# INFORMATION SHOWN start

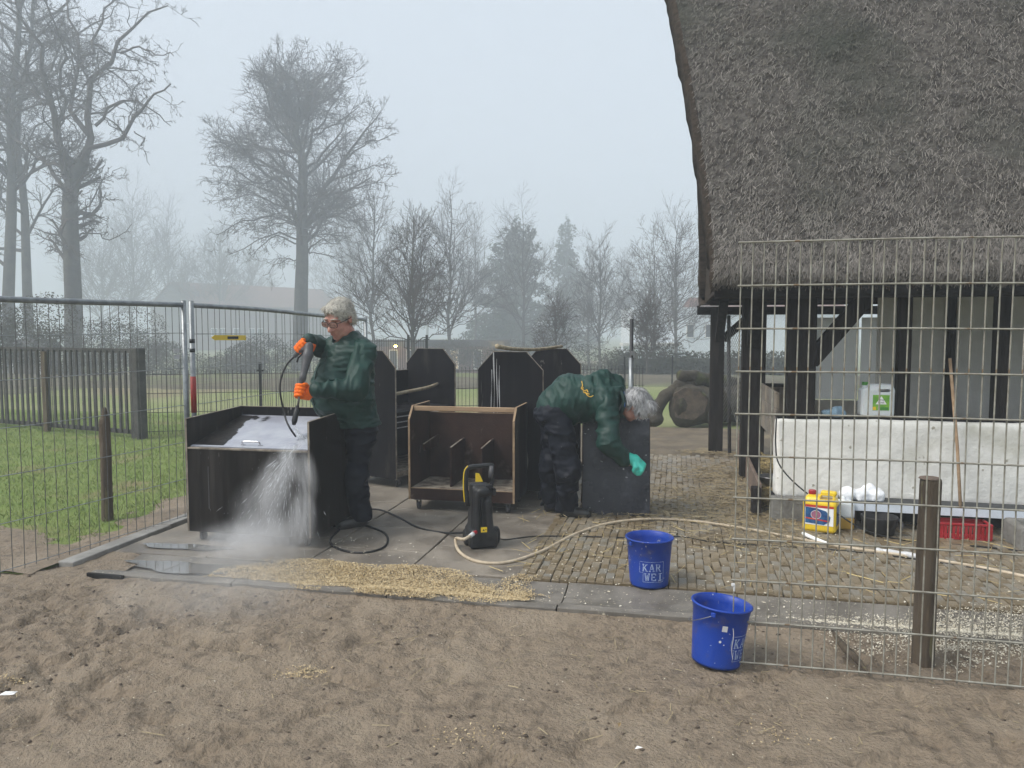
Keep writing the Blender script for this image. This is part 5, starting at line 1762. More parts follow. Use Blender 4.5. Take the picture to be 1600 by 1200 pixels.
part(lb, 'label_print', MB().prism([(-0.016, 0, 0.142), (0.000, 0, 0.142), (-0.008, 0, 0.157)], (0, -0.1245, 0), (0, -0.1235, 0)).box((0.008, -0.124, 0.150), (0.012, 0.001, 0.004)), M['ink'])
for x in (-0.095, 0.12):
    rot = np.array(Matrix.Rotation(math.pi / 2, 3, 'Y'))
    w_ = part(ws, 'wheel', MB().lathe([(0.001, -0.022), (0.05, -0.022), (0.062, -0.012), (0.062, 0.012), (0.05, 0.022), (0.001, 0.022)], (x, 0.05, 0.062), 20, rot), M['black_rubber'])
    part(w_, 'hub', MB().lathe([(0.001, 0.026), (0.024, 0.025), (0.028, 0.02)], (x, 0.05, 0.062), 16, rot), M['grey_plastic'])
part(ws, 'water_inlet', MB().tube([(-0.06, -0.11, 0.135), (-0.085, -0.135, 0.13)], 0.014, 10), M['red_plastic'], smooth=True)
part(ws, 'inlet_collar', MB().tube([(-0.085, -0.135, 0.13), (-0.112, -0.16, 0.122)], 0.016, 10), M['sticker'], smooth=True)


def lay(pts, z, r, n=60, nn=8):
    return MB().tube(spline([np.array((*G(x, y, z + (p_[2] if len(p_) > 2 else 0))[:3],)) for p_ in pts for x, y in (p_[:2],)], n), r, nn)


inl = np.array(ws.location) + np.array(Matrix.Rotation(R(14), 3, 'Z') @ Vector((-0.112, -0.16, 0.122)))
hp = [inl, inl + (-0.045, -0.03, -0.015)] + [G(x, y, z) for x, y, z in ((712, 842, 0.05), (718, 862, 0.018), (745, 877, 0.016), (790, 879, 0.016), (845, 862, 0.016), (900, 834, 0.018), (955, 817, 0.02), (1020, 811, 0.02), (1090, 815, 0.02), (1180, 829, 0.02), (1290, 850, 0.02), (1370, 862, 0.02), (1450, 873, 0.02), (1550, 890, 0.02), (1660, 912, 0.02), (1830, 935, 0.02), (2050, 950, 0.02))]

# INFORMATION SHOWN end

### WHAT TO PRODUCE:
Except for the pictures, give all the material above again verbatim.

### SOLUTION TO THIS PROBLEM:
Keep writing the Blender script for this image. This is part 5, starting at line 1762. More parts follow. Use Blender 4.5. Take the picture to be 1600 by 1200 pixels.
part(lb, 'label_print', MB().prism([(-0.016, 0, 0.142), (0.000, 0, 0.142), (-0.008, 0, 0.157)], (0, -0.1245, 0), (0, -0.1235, 0)).box((0.008, -0.124, 0.150), (0.012, 0.001, 0.004)), M['ink'])
for x in (-0.095, 0.12):
    rot = np.array(Matrix.Rotation(math.pi / 2, 3, 'Y'))
    w_ = part(ws, 'wheel', MB().lathe([(0.001, -0.022), (0.05, -0.022), (0.062, -0.012), (0.062, 0.012), (0.05, 0.022), (0.001, 0.022)], (x, 0.05, 0.062), 20, rot), M['black_rubber'])
    part(w_, 'hub', MB().lathe([(0.001, 0.026), (0.024, 0.025), (0.028, 0.02)], (x, 0.05, 0.062), 16, rot), M['grey_plastic'])
part(ws, 'water_inlet', MB().tube([(-0.06, -0.11, 0.135), (-0.085, -0.135, 0.13)], 0.014, 10), M['red_plastic'], smooth=True)
part(ws, 'inlet_collar', MB().tube([(-0.085, -0.135, 0.13), (-0.112, -0.16, 0.122)], 0.016, 10), M['sticker'], smooth=True)


def lay(pts, z, r, n=60, nn=8):
    return MB().tube(spline([np.array((*G(x, y, z + (p_[2] if len(p_) > 2 else 0))[:3],)) for p_ in pts for x, y in (p_[:2],)], n), r, nn)


inl = np.array(ws.location) + np.array(Matrix.Rotation(R(14), 3, 'Z') @ Vector((-0.112, -0.16, 0.122)))
hp = [inl, inl + (-0.045, -0.03, -0.015)] + [G(x, y, z) for x, y, z in ((712, 842, 0.05), (718, 862, 0.018), (745, 877, 0.016), (790, 879, 0.016), (845, 862, 0.016), (900, 834, 0.018), (955, 817, 0.02), (1020, 811, 0.02), (1090, 815, 0.02), (1180, 829, 0.02), (1290, 850, 0.02), (1370, 862, 0.02), (1450, 873, 0.02), (1550, 890, 0.02), (1660, 912, 0.02), (1830, 935, 0.02), (2050, 950, 0.02))]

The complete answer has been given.